From November to the end of January, the historic centre of Belluno is experiencing a moment of renewed attention thanks to the widespread exhibition “Città Sospese”, which has brought images, art, and reflection into the empty shop windows of the city, attracting interest well beyond the local area.

This is a positive sign: it shows that the idea of enhancing the city centre through vacant shop windows is widely felt, timely, and necessary.

For this reason, and without any sense of controversy, it feels important to recall that this vision had already been shared, structured, and made public between 2021 and 2022 through a project called “Gli Angoli di Belluno”.

An idea born from the ground up, back in 2021

The Gli Angoli di Belluno project originated by developing an idea first proposed by municipal councillor (now Cultural Councillor) Raffaele Addamiano, who in the early months of 2021 suggested creating something concrete to restore dignity and beauty to the many empty shop windows in the city centre.

Using personal funds, Addamiano arranged for the printing of around one hundred posters featuring a striking image of Piazza dei Martiri, making them available to the owners of vacant shops as an initial symbolic act of care for the city.

From reaction to vandalism to a structured proposal

In the autumn of 2021, the historic centre of Belluno was affected by a night of vandalism that left dozens of shop windows defaced, forcing property owners and shopkeepers to clean them personally.

It was also from that moment that a clear conviction emerged: a historic city centre does not need destructive acts disguised as art, but constructive, shared ideas that respect the city and its community.

From this awareness came the evolution of the project: not only images, but information, storytelling, and identity.

Gli Angoli di Belluno: shop windows as urban info points

Gli Angoli di Belluno was conceived as a network of urban info points created inside vacant shop windows, featuring:

  • informational and photographic panels

  • stories, curiosities, and cultural content

  • QR codes linking to dedicated online pages

  • a special focus on both residents and visitors, encouraging discovery, awareness, and appreciation of the territory

It was a simple yet well-structured project, developed in collaboration with property owners and managers, with a clear objective of urban and tourism enhancement.

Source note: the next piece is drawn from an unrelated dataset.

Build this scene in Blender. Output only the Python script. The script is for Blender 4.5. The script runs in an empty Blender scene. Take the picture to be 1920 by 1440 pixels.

Ideas are not owned, but recognised

It is important to say this clearly: ideas are not owned, and when they are valid, it is natural for them to return, evolve, and be reinterpreted over time.

Today, “Città Sospese” is a visible and appreciated reality, and this can only be welcomed by those who had already imagined, years ago, a city centre capable of speaking through its shop windows rather than remaining silent.

To reaffirm the origins of Gli Angoli di Belluno does not mean diminishing what exists today, but rather reconstructing a sense of continuity, recognising that certain visions have roots, and that Belluno grows when ideas are listened to, cultivated, and carried forward over time.

A possible next step: discovering the historic corners of Belluno

Because Città Sospese has successfully drawn attention and inspired new ways of looking at empty spaces in the city centre, the hope is that its creators might now consider a new artistic and exhibition initiative.

A natural evolution could be one that guides residents and visitors toward the discovery of Belluno’s historic corners, as originally envisioned by Gli Angoli di Belluno: not only contemporary images, but a narrative of urban memory — streets, squares, and lesser-known places that have shaped the city’s identity.

In this context, the artistic reworking of historical photographs, presented alongside or reinterpreted in a contemporary way, could become a powerful tool. Such an approach would create a visual dialogue between what once was and what is today, capable of engaging, educating, and strengthening the bond between Belluno and those who live in or visit it.

This would once again transform shop windows into windows onto history, making the city centre not merely an exhibition space, but a true open-air narrative path, where art, memory, and place walk together.

A shared vision for the future

If Belluno today speaks of shop windows, art, images, and urban regeneration, it means the direction is the right one.

The hope is that this attention will not remain episodic, but will become a shared and lasting approach, capable of involving citizens, institutions, businesses, and the cultural world.

Because a beautiful city is not one without empty spaces, but one that knows how to transform emptiness into opportunity.